Mention Paris to most people and you’ll get a rude waiter story; Aaron’s is that he was ten, and the sneering Monsieur brought him wine instead of the milk he had ordered, because milk ‘ees for babies.’ Aaron’s father was a minister, a great fan of Riesling and a keen student of the role and ritual of wine in the biblical world. He moved the family around: Berkeley, Eugene, Oxford, but landed in, of all places, Davis, California. Aaron stayed through college, getting a degree in Enology. As a career, it seemed the perfect choice.

It was unusual and ornery… the wine industry in those days, still kind of marginalized. This was the era before the discovery of wine’s health-giving properties and benefits. Wine was expanding in California but was in danger of becoming over scientific – too sanitized.

Even then, Aaron believed winemaking should also be an art, and was attracted to the larger than life characters in the Napa Valley, like John Kongsgaard and French consulting-winemaker Michel Rolland, who professed to reverse the science-driven trend. Aaron began working for John at Newton Vineyard in 1990 as his assistant winemaker, and along with the many Merlots and Cabernet Sauvignons they also bottled an unfiltered Chardonnay (Unfiltered? Shock!). Suddenly wine was sexy again and Aaron was hooked. When Michel came out from France to consult, Aaron would squeeze his 6’3″ frame into the back of John’s beat up Ford Ranger and take notes. What a great learning environment! He lapped it up.

Perhaps it was that waiter, or maybe that French school mistress (by then just mistress). Surely it was the charisma of M. Rolland… Aaron found himself yearning for a French wine adventure. He asked Michel if he could find him a job somewhere. Heeding his master’s call (his mind filled with romantic expectations of pulling hoses around a cellar) he dutifully showed up at the appointed Chateau… only to be taken on as winemaker. So began 6 years of living and working in France, culminating in a Masters Degree in Viticulture from the Université of Bourgogne, while being winemaker at Château Troplong Mondot and, in 1994, becoming director of Château La Tour Figeac.

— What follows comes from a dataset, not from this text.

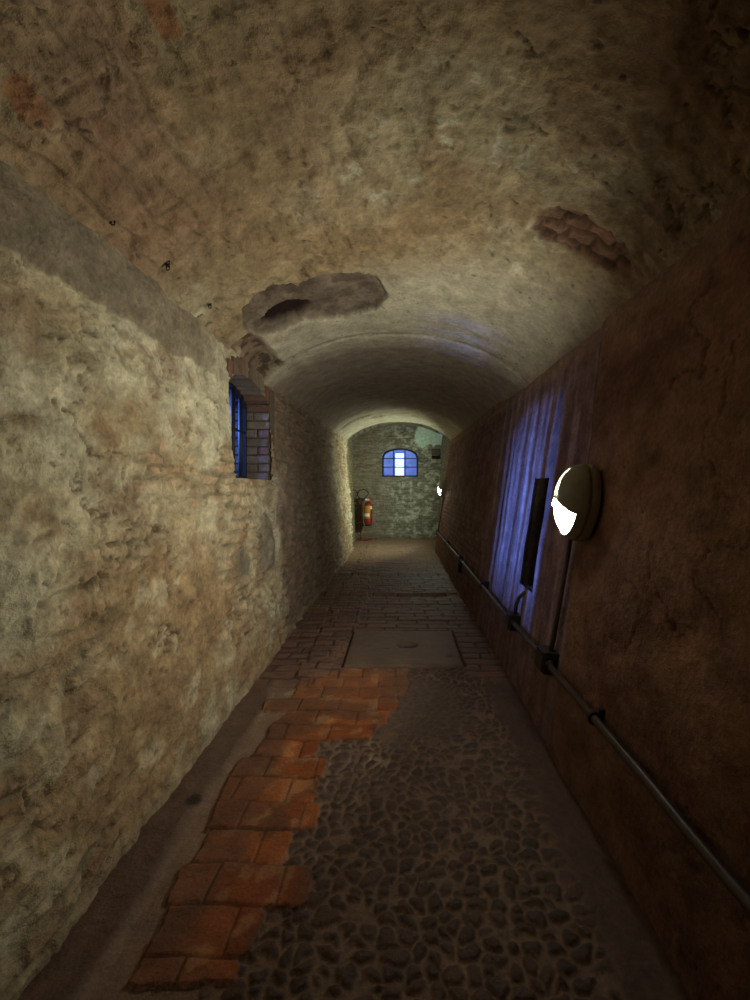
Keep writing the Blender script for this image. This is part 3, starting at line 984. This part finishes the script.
# ------------------------------------------------------------------ wall lamps
def build_lamp(y, zc, lens_mat, label, beam, rgb, aim, spread):
    """oval bulkhead: base on the wall, domed housing with an eyelid opening and a slot above"""
    tilt = math.atan(.145)
    root = empty('wall_lamp', (xr(zc) - .012, y, zc))
    root.rotation_euler = (0, tilt, 0)
    tag(root, label, 'lamp', 'lamps along the right wall')
    RA, RB, RC = .135, .205, .125        # along wall, up, out
    # back plate (oval)
    bm = bmesh.new()
    seg = 64
    prof = [(1.0, -.0), (1.02, .012), (1.03, .035), (1.0, .050)]
    rings = []
    for s, d in prof:
        rings.append([bm.verts.new((-d, RA * 1.04 * s * math.cos(2 * math.pi * k / seg),
                                    RB * 1.02 * s * math.sin(2 * math.pi * k / seg))) for k in range(seg)])
    for i in range(len(rings) - 1):
        for k in range(seg):
            bm.faces.new((rings[i][k], rings[i][(k + 1) % seg], rings[i + 1][(k + 1) % seg], rings[i + 1][k]))
    bm.faces.new(rings[0]); bm.faces.new(rings[-1])
    link_bm('back_plate', bm, M_LAMP, root, True).modifiers.new('b', 'EDGE_SPLIT')
    # dome split into housing and lens
    hb = bmesh.new(); lb = bmesh.new()
    NA, NR = 192, 72
    def pt(i, k, grow):
        r = i / NR                        # 0 centre .. 1 rim
        th = 2 * math.pi * k / NA
        d = (1 - r ** 2.6) ** .55
        return Vector((-(.048 + (RC + grow) * d), (RA + grow) * r * math.cos(th), (RB + grow) * r * math.sin(th)))
    hv = {}; lv = {}
    def lens_region(i, k):
        p = pt(i + .5, k + .5, 0)
        a, b, r = p.y / RA, p.z / RB, (i + .5) / NR
        if r > .93: return False
        low = (b < .02 - .42 * abs(a) ** 1.2 * 1.0) and (r < .90)
        slot = abs(a - .04) < .14 and .10 < b < .84
        return low or slot
    for i in range(NR):
        for k in range(NA):
            isl = lens_region(i, k)
            d, bmx, g = (lv, lb, -.004) if isl else (hv, hb, .004)
            vs = []
            for (ii, kk) in ((i, k), (i + 1, k), (i + 1, (k + 1) % NA), (i, (k + 1) % NA)):
                key = (ii, kk if ii else 0)
                if key not in d: d[key] = bmx.verts.new(pt(ii, kk, g))
                if d[key] not in vs: vs.append(d[key])
            bmx.faces.new(vs)
    bmesh.ops.recalc_face_normals(hb, faces=hb.faces[:])
    h = link_bm('housing', hb, M_LAMP, root, True)
    sd = h.modifiers.new('thickness', 'SOLIDIFY'); sd.thickness = .008; sd.offset = 0
    tag(h, 'grey domed lamp housing')
    tag(link_bm('lens', lb, lens_mat, root, True), 'glowing white diffuser')
    # area light added before the lens, throwing most light across and up
    l = bpy.data.lights.new('lamp_beam', 'AREA'); l.shape = 'RECTANGLE'
    l.size = .07; l.size_y = .14; l.energy = beam; l.color = rgb; l.spread = math.radians(spread)
    b = bpy.data.objects.new('lamp_beam', l); COL.objects.link(b)
    b.location = (xr(zc) - .195, y, zc - .03)
    b.rotation_euler = Vector(aim).to_track_quat('-Z', 'Z').to_euler()
    return root


build_lamp(2.205, 1.415, M_LENS1, 'near oval bulkhead lamp glowing greenish white on the right wall', BEAM1, LAMP_RGB, (-1, .42, .46), 168)
build_lamp(9.2, 1.50, M_LENS2, 'small far bulkhead lamp at the end of the right wall', BEAM2, LAMP2_RGB, (-1, .45, .25), 170)

# ------------------------------------------------------------------ conduit run
PZ = .474
def wx(z, off): return xr(z) - off


def box_on_wall(y, z, w, h, d, label, group, cable=0):
    o = empty('junction_box', (xr(z), y, z))
    o.rotation_euler = (0, math.atan(.145), 0)
    tag(o, label, 'junction box', group)
    bm = bmesh.new(); box(bm, -d, .03, -w / 2, w / 2, -h / 2, h / 2)
    link_bm('box_body', bm, M_BOX, o, bevel=.006)
    bm = bmesh.new(); box(bm, -d - .010, -d - .0005, -w / 2 + .008, w / 2 - .008, -h / 2 + .008, h / 2 - .008)
    link_bm('box_lid', bm, M_BOX, o, bevel=.003)
    bm = bmesh.new()
    bm.free()
    for s in (-1, 1):
        bm = bmesh.new()
        tube(bm, [(-.045, s * (w / 2 - .002), 0), (-.045, s * (w / 2 + .022), 0)], .024, 12)
        link_bm('cable_gland', bm, M_BOX, o, True)
    return o


ybox = [2.38, 3.10, 5.75, 9.25]
segs = [(-2.1, ybox[0] - .09), (ybox[0] + .09, ybox[1] - .08), (ybox[1] + .08, ybox[2] - .07), (ybox[2] + .07, ybox[3] - .07)]
labs = ['near length of brown conduit pipe running low along the right wall out of frame',
        'short conduit pipe length between the two nearest junction boxes',
        'long middle length of conduit pipe low on the right wall',
        'farthest length of conduit pipe ending below the small far lamp']
for (a, b), lb_ in zip(segs, labs):
    bm = bmesh.new()
    n = max(8, int((b - a) / .15))
    pts = [(wx(PZ, .045) + .002 * math.sin(i * 1.7), a + (b - a) * i / n, PZ + .002 * math.sin(i * .9 + a) * (0 < i < n)) for i in range(n + 1)]
    tube(bm, pts, .019, 14)
    tag(link_bm('conduit_pipe', bm, M_PIPE, None, True), lb_, 'pipe', 'lengths of the low conduit run')
box_on_wall(ybox[0], PZ, .13, .13, .075, 'black junction box below the near lamp', 'junction boxes on the conduit')
box_on_wall(ybox[1], PZ - .01, .11, .12, .07, 'black junction box below the dark slot in the wall', 'junction boxes on the conduit')
box_on_wall(ybox[2], PZ - .07, .10, .24, .06, 'tall black junction box hanging from the pipe halfway down', 'junction boxes on the conduit')
box_on_wall(ybox[3], PZ, .10, .12, .06, 'tiny black junction box below the far lamp', 'junction boxes on the conduit')


def riser(y, z0, z1, label, r=.011, off=.03, dy=0.0):
    bm = bmesh.new()
    n = 8
    tube(bm, [(wx(z0 + (z1 - z0) * i / n, off), y + dy * (1 - i / n), z0 + (z1 - z0) * i / n) for i in range(n + 1)], r, 12)
    tag(link_bm('riser_pipe', bm, M_PIPE, None, True), label, 'pipe', 'upright conduits')


riser(2.31, PZ + .063, 1.245, 'upright conduit climbing from a junction box to the near lamp', .014, dy=.04)
riser(9.2, PZ + .06, 1.29, 'upright conduit climbing to the small far lamp', .012)
# stub bent into the slot
bm = bmesh.new()
tube(bm, [(wx(.53, .03), 3.08, .53), (wx(.62, .035), 3.08, .60), (wx(.68, .025), 3.07, .66), (wx(.70, -.01), 3.06, .70), (wx(.71, -.12), 3.06, .715)], .014, 12)
tag(link_bm('riser_pipe', bm, M_PIPE, None, True), 'short bent conduit stub entering the dark wall slot', 'pipe', 'upright conduits')


def clip(y, label):
    o = empty('pipe_clip', (wx(PZ, 0), y, PZ))
    tag(o, label, 'clip', 'clips holding the conduit')
    bm = bmesh.new()
    tube(bm, [(-.045 + .024 * math.cos(a), -.0, .024 * math.sin(a)) for a in [2 * math.pi * k / 20 for k in range(20)]], .006, 8, closed=True)
    link_bm('ring', bm, M_IRON, o, True)
    bm = bmesh.new(); box(bm, -.020, .03, -.012, .012, -.045, .045)
    link_bm('bracket', bm, M_IRON, o, bevel=.003)


clip(1.78, 'dark pipe clip on the conduit nearest the camera')
clip(4.2, 'dark pipe clip on the conduit beyond the slot')
clip(7.4, 'dark pipe clip on the farthest conduit')


# ------------------------------------------------------------------ fire extinguisher on its stand
def lathe(bm, prof, seg=28, c=(0, 0, 0)):
    rings = [[bm.verts.new((c[0] + r * math.cos(2 * math.pi * k / seg), c[1] + r * math.sin(2 * math.pi * k / seg), c[2] + z)) for k in range(seg)] for r, z in prof]
    for i in range(len(rings) - 1):
        for k in range(seg):
            bm.faces.new((rings[i][k], rings[i][(k + 1) % seg], rings[i + 1][(k + 1) % seg], rings[i + 1][k]))
    bm.faces.new(rings[0][::-1]); bm.faces.new(rings[-1])


def build_extinguisher():
    Yx = 11.35
    ex = -.88
    root = empty('fire_extinguisher', (ex - .02, Yx, .46))
    root.scale = (1.15, 1.1, 1.08)
    tag(root, 'red fire extinguisher with yellow label and black hose loop by the end wall', 'fire extinguisher')
    bm = bmesh.new()
    lathe(bm, [(.085, 0), (.098, .02), (.10, .05), (.10, .48), (.092, .54), (.06, .585), (.03, .60), (.028, .63)])
    link_bm('cylinder', bm, M_RED, root, True)
    bm = bmesh.new(); lathe(bm, [(.08, -.03), (.09, -.02), (.09, .003)]); link_bm('foot_ring', bm, M_RUBBER, root, True)
    # label wraps the front half
    def wrap(z0, z1, r, a0, a1, mat, nm, lab):
        b = bmesh.new()
        n = 18
        rings = []
        for rr in (r, r + .0015):
            rings.append([[b.verts.new((rr * math.cos(a0 + (a1 - a0) * i / n), rr * math.sin(a0 + (a1 - a0) * i / n), z)) for i in range(n + 1)] for z in (z0, z1)])
        for R in rings:
            for i in range(n): b.faces.new((R[0][i], R[0][i + 1], R[1][i + 1], R[1][i]))
        for z in (0, 1):
            for i in range(n): b.faces.new((rings[0][z][i], rings[0][z][i + 1], rings[1][z][i + 1], rings[1][z][i]))
        for i in (0, n): b.faces.new((rings[0][0][i], rings[0][1][i], rings[1][1][i], rings[1][0][i]))
        tag(link_bm(nm, b, mat, root), lab)
    wrap(.17, .50, .101, math.radians(190), math.radians(300), M_LABEL, 'label', 'yellow instruction label')
    wrap(.22, .30, .1035, math.radians(205), math.radians(290), M_WHITE, 'label', 'white panel of the label')
    wrap(.41, .49, .1015, math.radians(305), math.radians(335), M_WHITE, 'tag', 'small white inspection tag')
    bm = bmesh.new(); lathe(bm, [(.03, .62), (.035, .63), (.035, .69), (.02, .70)]); link_bm('valve', bm, M_VALVE, root, True)
    bm = bmesh.new(); lathe(bm, [(.028, 0), (.03, .003), (.03, .02), (.0285, .022)], 20)
    for v in bm.verts: v.co = Vector((v.co.x - .045, -.03 - v.co.z, .66 + v.co.y))
    link_bm('gauge', bm, M_WHITE, root, True)
    bm = bmesh.new()
    tube(bm, [(-.02, 0, .69), (.03, 0, .715), (.09, 0, .70), (.13, 0, .66)], [.013, .014, .013, .010], 10)
    tube(bm, [(.0, 0, .66), (.05, 0, .66), (.12, 0, .62)], [.012, .012, .009], 10)
    link_bm('handle', bm, M_RED, root, True)
    # hose: loop above left, then down the left side
    pts = []
    for i in range(26):
        a = math.radians(-55 - 300 * i / 25)
        pts.append((-.13 + .135 * math.cos(a), .01, .80 + .125 * math.sin(a)))
    pts = [(0, .0, .655), (-.04, .0, .66)] + pts[::-1][3:] if False else pts
    pts += [(-.16, .01, .62), (-.165, .01, .50), (-.16, .01, .34), (-.15, .0, .16), (-.145, .0, .10)]
    bm = bmesh.new(); tube(bm, pts, .013, 10)
    link_bm('hose', bm, M_RUBBER, root, True)
    bm = bmesh.new(); tube(bm, [(-.145, 0, .17), (-.14, 0, .06), (-.135, 0, -.04)], [.016, .022, .034], 12)
    link_bm('nozzle', bm, M_RUBBER, root, True)
    # stand
    st = empty('extinguisher_stand', (-1.13, Yx + .13, 0.01))
    tag(st, 'thin red metal floor stand carrying the fire extinguisher', 'stand')
    bm = bmesh.new()
    tube(bm, [(0, .02, .02), (0, .02, 1.12), (.02, .02, 1.15), (.08, .02, 1.15), (.20, .02, 1.13)], .014, 10)
    link_bm('pole', bm, M_RED, st, True)
    bm = bmesh.new()
    tube(bm, [(-.06, -.16, .012), (.42, -.16, .012), (.46, -.13, .012), (.46, .10, .012), (.42, .13, .012), (-.06, .13, .012), (-.08, .10, .012)], .014, 10, closed=True)
    tube(bm, [(0, -.16, .012), (0, .13, .012)], .014, 10)
    link_bm('base_frame', bm, M_RED, st, True)
    bm = bmesh.new()
    bm.free()
    for h in (.66, .90):
        bm = bmesh.new()
        tube(bm, [(0, .02, h), (.12, .03, h), (.22, .0, h)], .010, 8)
        link_bm('holder_arm', bm, M_RED, st, True)


build_extinguisher()


# ------------------------------------------------------------------ small iron pins left in the vault
def on_vault(x, y):
    zs = float(zspring(y)); a0 = xl(zs); a1 = xr(zs)
    t = (x - (a0 + a1) / 2) / ((a1 - a0) / 2 + .045)
    return float(vault_pt(np.array(float(y)), np.array(t))[1])


def pin(x, y, label):
    z = on_vault(x, y)
    o = empty('iron_staple', (x, y, z))
    o.scale = (.7, .7, .7)
    tag(o, label, 'staple', 'iron staples left in the vault')
    bm = bmesh.new()
    w = .010
    tube(bm, [(-w, 0, .05), (-w, 0, -.025), (-w * .8, 0, -.032), (w * .8, 0, -.032), (w, 0, -.025), (w, 0, .05)], .004, 8)
    link_bm('bent_rod', bm, M_IRON, o, True)
    bm = bmesh.new(); lathe(bm, [(.012, -.008), (.014, -.004), (.014, .01)], 12)
    link_bm('wall_plug', bm, M_IRON, o, True)


for (x, y, l) in ((-1.17, 1.63, 'iron staple in the rough vault nearest the camera at left'),
                  (-1.155, 1.99, 'iron staple in the vault above the middle of the left wall'),
                  (-1.15, 2.42, 'iron staple in the vault just before the left window')):
    pin(x, y, l)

Ready to come home in 1998, Aaron phased himself back to California with a stint as Beringer’s “flying winemaker” making wine in France, Italy and Chile. Here’s when he met and wooed his wife, Claire, with his “impossibly romantic” lifestyle, and found another great friend and mentor, Jean-Louis Mandreau (winemaker at Château Latour from 1970 to 1983 who wasn’t so impressed with the lifestyle, but thought Aaron had a lot of potential).

In 2001, he became winemaker at St. Clement, collecting a pantheon of vineyards that would make the lauded single vineyard series. In 2004, Aaron moved to Quintessa where he was winemaker and general manager through 2007. Currently he is consulting for  Blackbird, Fisher Vineyards, Jericho Canyon, Perliss (The Ravens), Greer, V22, Martin Estate, Adler Deutsch, Quixote, Como No?, Seven Stones and St. Helena Estate. He has chosen clients who, like him, think wine is sexy and aren’t afraid to make something that will be misunderstood by the masses.

And now… well now comes the best part, getting to make his own: Pott Wine.